Jewish Groups Meet With White House to Discuss Wave of Antisemitism

Security camera video of anti-Semitic harassment in Boro Park.

Prominent Jewish organizations met with White House officials Monday afternoon to convey their concerns and give guidance, NBC News reported.

The organizations, which included Hadassah, the American Jewish Committee, the Anti-Defamation League, the Jewish Federations of North America and the Union of Orthodox Jewish Congregations of America, thanked the president for his denunciation of anti-Semitism, but added that there are concrete actions that he can take now which would be a powerful step to combat antisemitism.

Recent incidents of apparent hate crimes were reported across the country, including in New York where the New York City Police Department is searching for three suspects accused of yelling antisemitic statements to four men outside a synagogue before damaging a car and attacking two Jewish teenagers with a baseball bat.
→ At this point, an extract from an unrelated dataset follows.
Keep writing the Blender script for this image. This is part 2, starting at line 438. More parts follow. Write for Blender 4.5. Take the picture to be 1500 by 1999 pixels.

The Jewish organizations offered several recommendations to the Biden administration on how to fight antisemitism, which included appointing an ambassador to monitor and respond to antisemitism; re-establish the position of a Jewish liaison in the White House to be in contact with various Jewish communities and leaders; arrange a meeting between Jewish community groups and the departments of Justice, Homeland Security and the FBI to address the increase in violence; offer support to college campuses, where antisemitic incidents often arise; and increase funding for security for their houses of worship and religious institutions.

Karen Paikin Barall, Hadassah’s government relations director, said their recommendations “were received positively.”

Nathan Diament, executive director of the Orthodox Union Advocacy Center‚ expressed disappointment that some elected leaders have been slow to condemn antisemitism.

“What was in the president’s tweet this morning was the right statement and appreciated,” he said. “A lot of leaders we’ve reached out to, members of Congress, were very slow to speak out against these anti-Jewish attacks with the same strength and speed that they rightly denounced attacks on Asian Americans and others.”